WORK TO COMPLETE
From the first line of the entries below through the line bearing "return float(gz_np(np.array([x]), np.array([y]))[0])", write out each line exactly. Omit pictures.

- - -

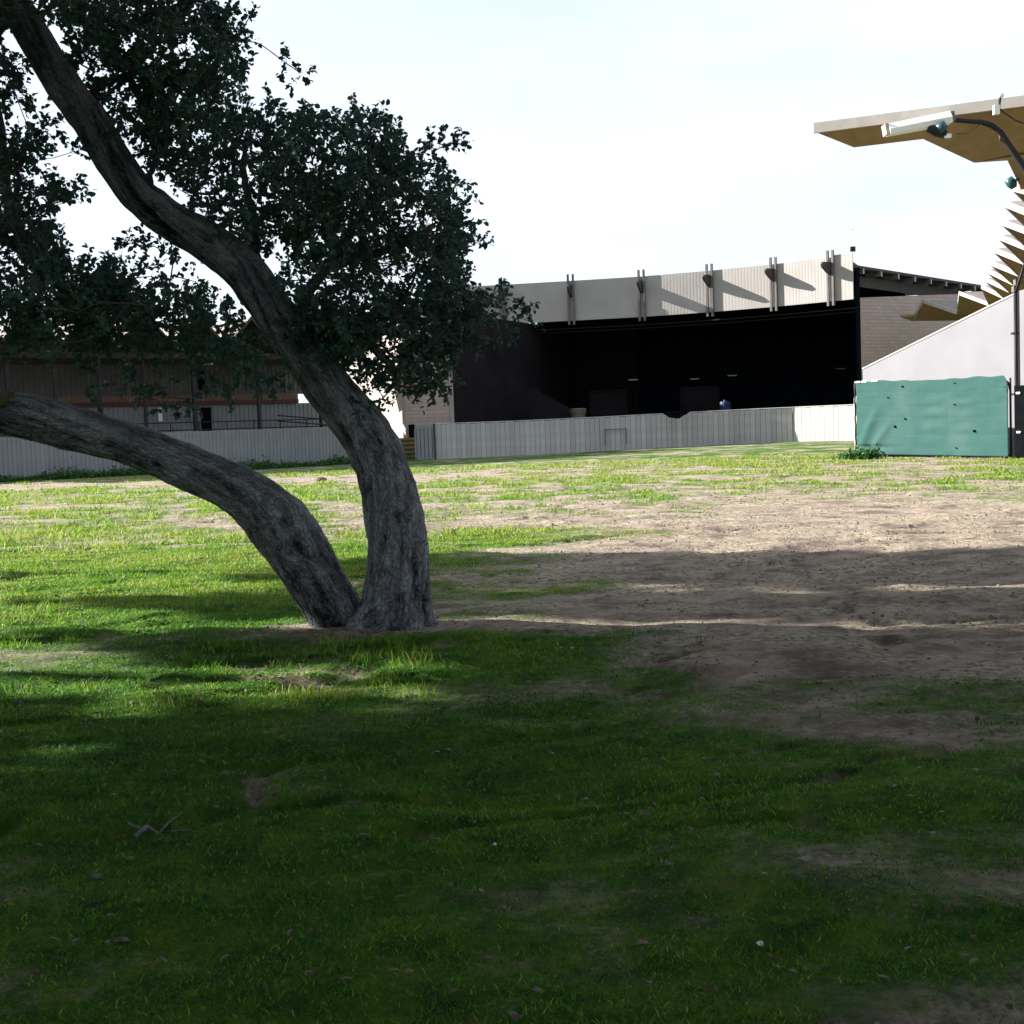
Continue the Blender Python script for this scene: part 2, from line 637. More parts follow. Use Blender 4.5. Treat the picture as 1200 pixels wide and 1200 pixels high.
def gz_np(x, y):
    x = np.asarray(x, float)
    y = np.asarray(y, float)
    near = 1 - sst(25, 60, y)
    z = 0.25 * sst(-2, 18, x) * sst(50, 74, y) * (1 - sst(400, 600, y))
    z = z + near * 0.09 * (fbm(x * 0.30 + 7, y * 0.42, 3, 3) - 0.5)
    z = z + near * 0.10 * (fbm(x * 1.3 + 0.35 * y, y * 2.6 - 0.3 * x, 11, 4) - 0.5)
    z = z - near * 0.075 * rut_np(x, y)
    d = np.hypot((x - TREE.x + 0.2) / 1.3, (y - 11.0))
    z = z + 0.02 * np.exp(-(d / 0.75) ** 2)
    return z


def gz(x, y):
    return float(gz_np(np.array([x]), np.array([y]))[0])


def grass_np(x, y):
    """how much turf grows here, 0..1"""
    x = np.asarray(x, float)
    y = np.asarray(y, float)
    n1 = fbm(x * 0.33 + 11, y * 0.5 + 3, 41, 4)
    n2 = fbm(x * 0.9, y * 1.8 + 9, 47, 4)
    far = sst(18, 30, y)
    n3 = fbm(x * 1.6 + 5, y * 1.3, 53, 4)
    g = 0.66 + (1.5 - 0.8 * far) * (n1 - 0.5) + (1.1 - 0.5 * far) * (n2 - 0.5) + 1.5 * far * (n3 - 0.5) + 0.03 * far
    g = g + 0.28 * (1 - sst(-3, 2, x)) * (1 - sst(12, 30, y))
    g = g + 0.26 * (1 - sst(6.0, 10.0, y)) * (1 - 0.6 * sst(0.10, 0.36, x / np.maximum(y, 1)))
    g = g - 0.85 * np.exp(-((x - 5.8) / 4.2) ** 2 - ((y - 14.0) / 4.6) ** 2)
    g = g - 0.60 * np.exp(-((x - 5.0) / 6.5) ** 2 - ((y - 22.0) / 6.5) ** 2)
    g = g - 0.25 * np.exp(-((x - 4.0) / 2.2) ** 2 - ((y - 8.5) / 2.0) ** 2)
    edge = np.interp(y, [2.5, 4.8, 6.1, 8.25, 11, 16, 20], [0.58, 0.42, 0.27, 0.11, 0.03, -0.03, -0.05])
    wob = 0.16 * (fbm(x * 1.1 + 4, y * 1.3, 57, 5) - 0.5) * 2
    g = g - 0.72 * sst(-0.14, 0.20, x / np.maximum(y, 1) - edge + wob) * (1 - sst(16, 20, y))
    g = g + 0.45 * np.exp(-((x - 0.0) / 1.5) ** 2 - ((y - 8.4) / 1.2) ** 2)
    g = g - 0.45 * rut_np(x, y) * (1 - sst(10, 14, y))
    g = g - 0.20 * sst(20, 30, y)
    g = g - 0.55 * np.exp(-((y - 46 + 0.35 * x) / 3.5) ** 2) * (1 - sst(-4, 3, x))      # trodden strip before the left fence
    g = g + 0.10 * sst(48, 58, y)
    d = np.hypot((x - TREE.x + 0.25) / 1.5, y - 10.95)
    g = g - 1.3 * np.exp(-(d / 0.6) ** 2)
    return np.clip(g, 0, 1)


def axis(segs):
    out = [segs[0][0]]
    for a, b, s in segs:
        k = max(1, int(round((b - a) / s)))
        out += [a + (b - a) * (i + 1) / k for i in range(k)]
    return np.array(out)


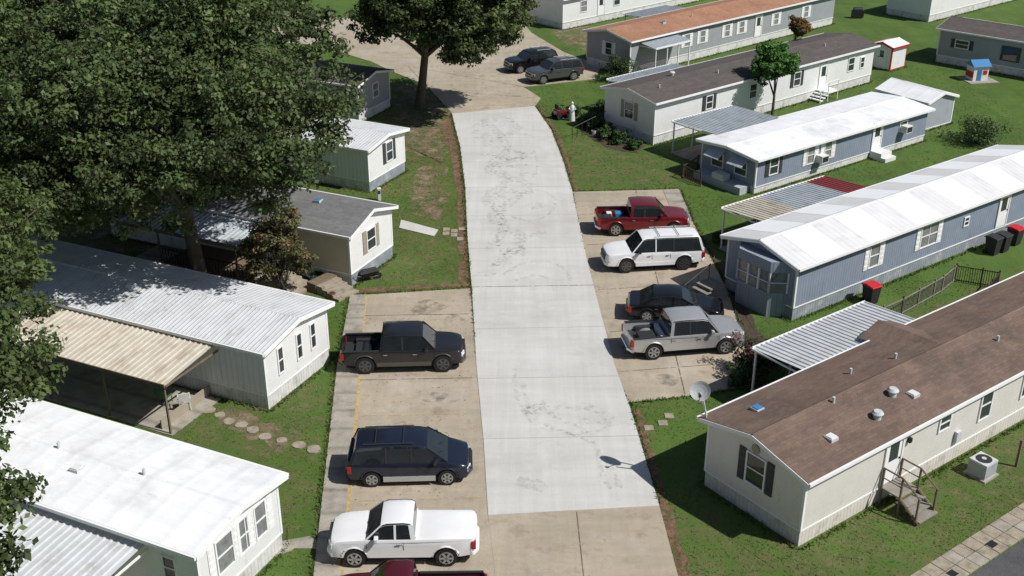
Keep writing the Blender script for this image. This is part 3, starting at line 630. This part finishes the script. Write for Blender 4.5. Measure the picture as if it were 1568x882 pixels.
        o.hexa('lamps',lampw,[(h-.06,s_*w2*.56,zl-.34),(h-.17,s_*w2*.90,zl-.34),(h-.17,s_*w2*.90,zl-.14),(h-.06,s_*w2*.56,zl-.14)],[(h+.015,s_*w2*.56,zl-.34),(h-.115,s_*w2*.935,zl-.34),(h-.135,s_*w2*.93,zl-.14),(h-.005,s_*w2*.56,zl-.14)])
        o.box('lamps',lampr,-h+.03,-h+.2,*sorted((s_*w2*.80,s_*w2*.955)),belt-.45,belt-.12)
    o.box('grille',(chrome if kind in('pickup','suv') and lower.get('cg',1) else plastic_b),h-.05,h+.03,-w2*.54,w2*.54,P['ht']-.4,P['ht']-.14)
    o.box('grille',plastic_b,h+.031,h+.04,-w2*.5,w2*.5,P['ht']-.37,P['ht']-.17)
    bm_=lower.get('bump',paintm)
    for sx_,e in ((1,h),(-1,h)):
        pl=[(sx_*(e+.08),-w2*.6),(sx_*(e+.08),w2*.6),(sx_*(e-.10),w2*.93),(sx_*(e-.25),w2*.93),(sx_*(e-.25),-w2*.93),(sx_*(e-.10),-w2*.93)]
        o.prism('bumpers',bm_,pl,.42,.63,2)
    if kind=='pickup' and not lower.get('cover'):
        o.box('bed_liner',plastic_b,-h+.16,ce-.06,-w2*.84,w2*.84,.745,.765)
        for s_ in (-1,1): o.box('bed_liner',plastic_b,-h+.16,ce-.06,*sorted((s_*w2*.86,s_*w2*.955)),belt-.03,belt+.018); o.box('bed_liner',plastic_b,xr-.5,xr+.5,*sorted((s_*w2*.6,s_*w2*.85)),.77,.98)
        for c in lower.get('cargo',()): o.box('cargo',c[0],*c[1])
    rm=lower.get('rim',rim)
    for s_ in (-1,1):
        for x in (xf,xr):
            y0=s_*(w2-.01)
            o.cyl('tires',darkm,(x,min(y0,y0-s_*.26),r),r,.26,1,28)
            o.cyl('rims',rm,(x,y0+(.001 if s_>0 else -.013),r),r*.68,.012,1,20)
            o.cyl('rims',plastic_b,(x,y0+(.014 if s_>0 else -.018),r),r*.58,.004,1,20)
            for k in range(6):
                a=k*math.pi/3; d=Vector((math.cos(a),0,math.sin(a))); p_=Vector((-d.z,0,d.x))*.04
                c0=Vector((x,y0+s_*.02,r)); q1=c0+d*r*.62
                A=[tuple(c0+p_),tuple(q1+p_),tuple(q1-p_),tuple(c0-p_)]; o.hexa('rims',rm,A,[(t[0],t[1]+s_*.012,t[2]) for t in A])
    o.box('underbody',darkm,-h+.3,h-.3,-w2*.72,w2*.72,.22,.6)
    o.done(smooth=('body','roof','tires','arch_lips'),bevel={'bumpers':.05,'mirrors':.04,'lamps':.015})
pb=paint('black_gray_paint',(.020,.020,.022)); pgr=paint('graphite_lower_paint',(.08,.072,.065)); pblue=paint('dark_blue_paint',(.018,.025,.046),.4)
pw=paint('white_paint',(.78,.78,.78),.0,.3); pred=paint('dark_red_paint',(.19,.012,.018),.3); psil=paint('silver_paint',(.52,.52,.52),.5,.32)
pgm=paint('gray_metallic_paint',(.12,.125,.13),.6); pmar=paint('maroon_paint',(.10,.012,.018),.3); pblk=mm('black_paint',(.007,.007,.009),.2,.05,1.5,metallic=0,coat=.5,spec=.4)
vehicle('pickup_truck',(-5.2,47.8),3,5.85,1.0,pb,'pickup',3.65,.44,dict(cab=-1.02,clad=pgr,bump=pgr,lip=pgr,cg=0,rim=pgm,cargo=[(plastic_b,(-2.2,-1.9,-.5,.5,.77,.95))]))
vehicle('minivan',(-4.15,38.75),2.5,4.95,.98,pblue,'van',3.0,.35,dict(clad=psil,bump=pblue))
vehicle('pickup_truck',(-3.95,33.75),181,5.35,.93,pw,'pickup',3.3,.39,dict(cab=-.5,crew=0,cover=1,bump=pw,cg=0,H=1.8))
vehicle('pickup_truck',(-3.5,30.25),181,5.4,.95,pmar,'pickup',3.3,.39,dict(cab=-.3,crew=0,bump=pmar))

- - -

THE REPLY
Continue the Blender Python script for this scene: part 2, from line 637. More parts follow. Use Blender 4.5. Treat the picture as 1200 pixels wide and 1200 pixels high.
def gz_np(x, y):
    x = np.asarray(x, float)
    y = np.asarray(y, float)
    near = 1 - sst(25, 60, y)
    z = 0.25 * sst(-2, 18, x) * sst(50, 74, y) * (1 - sst(400, 600, y))
    z = z + near * 0.09 * (fbm(x * 0.30 + 7, y * 0.42, 3, 3) - 0.5)
    z = z + near * 0.10 * (fbm(x * 1.3 + 0.35 * y, y * 2.6 - 0.3 * x, 11, 4) - 0.5)
    z = z - near * 0.075 * rut_np(x, y)
    d = np.hypot((x - TREE.x + 0.2) / 1.3, (y - 11.0))
    z = z + 0.02 * np.exp(-(d / 0.75) ** 2)
    return z


def gz(x, y):
    return float(gz_np(np.array([x]), np.array([y]))[0])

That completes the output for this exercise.